- [Goal] Print all of the data exactly as written.

— start of Data in this exercise —

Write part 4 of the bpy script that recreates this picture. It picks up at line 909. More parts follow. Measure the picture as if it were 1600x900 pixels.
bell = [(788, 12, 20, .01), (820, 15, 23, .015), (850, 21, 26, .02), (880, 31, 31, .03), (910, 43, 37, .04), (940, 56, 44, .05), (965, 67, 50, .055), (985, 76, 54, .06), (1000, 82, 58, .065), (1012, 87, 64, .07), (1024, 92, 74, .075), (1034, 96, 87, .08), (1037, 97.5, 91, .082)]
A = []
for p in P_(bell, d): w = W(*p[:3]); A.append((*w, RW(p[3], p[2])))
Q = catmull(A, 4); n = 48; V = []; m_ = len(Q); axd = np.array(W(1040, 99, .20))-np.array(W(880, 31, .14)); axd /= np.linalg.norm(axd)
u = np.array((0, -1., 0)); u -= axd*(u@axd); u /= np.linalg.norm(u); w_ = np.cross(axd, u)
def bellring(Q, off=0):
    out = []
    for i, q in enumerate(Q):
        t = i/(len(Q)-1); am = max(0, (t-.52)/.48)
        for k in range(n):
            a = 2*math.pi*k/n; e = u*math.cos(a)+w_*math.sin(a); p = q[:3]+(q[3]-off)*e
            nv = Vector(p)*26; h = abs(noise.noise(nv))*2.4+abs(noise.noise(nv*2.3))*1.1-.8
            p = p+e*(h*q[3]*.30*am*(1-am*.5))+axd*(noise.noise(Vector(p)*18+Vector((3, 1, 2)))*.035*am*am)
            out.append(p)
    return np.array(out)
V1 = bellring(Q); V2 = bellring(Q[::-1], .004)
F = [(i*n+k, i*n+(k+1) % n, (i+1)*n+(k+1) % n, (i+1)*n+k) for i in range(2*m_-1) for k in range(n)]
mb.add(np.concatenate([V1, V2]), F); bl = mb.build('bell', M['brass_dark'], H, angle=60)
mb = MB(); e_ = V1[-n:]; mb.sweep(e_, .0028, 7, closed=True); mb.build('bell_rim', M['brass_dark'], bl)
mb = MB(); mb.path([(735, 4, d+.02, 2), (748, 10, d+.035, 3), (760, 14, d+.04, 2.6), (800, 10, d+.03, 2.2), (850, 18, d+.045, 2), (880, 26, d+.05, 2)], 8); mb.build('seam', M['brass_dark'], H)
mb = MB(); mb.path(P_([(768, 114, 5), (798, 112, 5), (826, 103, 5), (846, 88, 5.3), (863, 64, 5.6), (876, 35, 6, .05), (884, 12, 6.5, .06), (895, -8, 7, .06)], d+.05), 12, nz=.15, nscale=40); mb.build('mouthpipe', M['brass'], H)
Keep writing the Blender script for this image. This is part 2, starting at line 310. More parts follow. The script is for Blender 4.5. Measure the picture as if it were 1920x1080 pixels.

— end of Data in this exercise —

- [Completed task]
Write part 4 of the bpy script that recreates this picture. It picks up at line 909. More parts follow. Measure the picture as if it were 1600x900 pixels.
bell = [(788, 12, 20, .01), (820, 15, 23, .015), (850, 21, 26, .02), (880, 31, 31, .03), (910, 43, 37, .04), (940, 56, 44, .05), (965, 67, 50, .055), (985, 76, 54, .06), (1000, 82, 58, .065), (1012, 87, 64, .07), (1024, 92, 74, .075), (1034, 96, 87, .08), (1037, 97.5, 91, .082)]
A = []
for p in P_(bell, d): w = W(*p[:3]); A.append((*w, RW(p[3], p[2])))
Q = catmull(A, 4); n = 48; V = []; m_ = len(Q); axd = np.array(W(1040, 99, .20))-np.array(W(880, 31, .14)); axd /= np.linalg.norm(axd)
u = np.array((0, -1., 0)); u -= axd*(u@axd); u /= np.linalg.norm(u); w_ = np.cross(axd, u)
def bellring(Q, off=0):
    out = []
    for i, q in enumerate(Q):
        t = i/(len(Q)-1); am = max(0, (t-.52)/.48)
        for k in range(n):
            a = 2*math.pi*k/n; e = u*math.cos(a)+w_*math.sin(a); p = q[:3]+(q[3]-off)*e
            nv = Vector(p)*26; h = abs(noise.noise(nv))*2.4+abs(noise.noise(nv*2.3))*1.1-.8
            p = p+e*(h*q[3]*.30*am*(1-am*.5))+axd*(noise.noise(Vector(p)*18+Vector((3, 1, 2)))*.035*am*am)
            out.append(p)
    return np.array(out)
V1 = bellring(Q); V2 = bellring(Q[::-1], .004)
F = [(i*n+k, i*n+(k+1) % n, (i+1)*n+(k+1) % n, (i+1)*n+k) for i in range(2*m_-1) for k in range(n)]
mb.add(np.concatenate([V1, V2]), F); bl = mb.build('bell', M['brass_dark'], H, angle=60)
mb = MB(); e_ = V1[-n:]; mb.sweep(e_, .0028, 7, closed=True); mb.build('bell_rim', M['brass_dark'], bl)
mb = MB(); mb.path([(735, 4, d+.02, 2), (748, 10, d+.035, 3), (760, 14, d+.04, 2.6), (800, 10, d+.03, 2.2), (850, 18, d+.045, 2), (880, 26, d+.05, 2)], 8); mb.build('seam', M['brass_dark'], H)
mb = MB(); mb.path(P_([(768, 114, 5), (798, 112, 5), (826, 103, 5), (846, 88, 5.3), (863, 64, 5.6), (876, 35, 6, .05), (884, 12, 6.5, .06), (895, -8, 7, .06)], d+.05), 12, nz=.15, nscale=40); mb.build('mouthpipe', M['brass'], H)
Keep writing the Blender script for this image. This is part 2, starting at line 310. More parts follow. The script is for Blender 4.5. Measure the picture as if it were 1920x1080 pixels.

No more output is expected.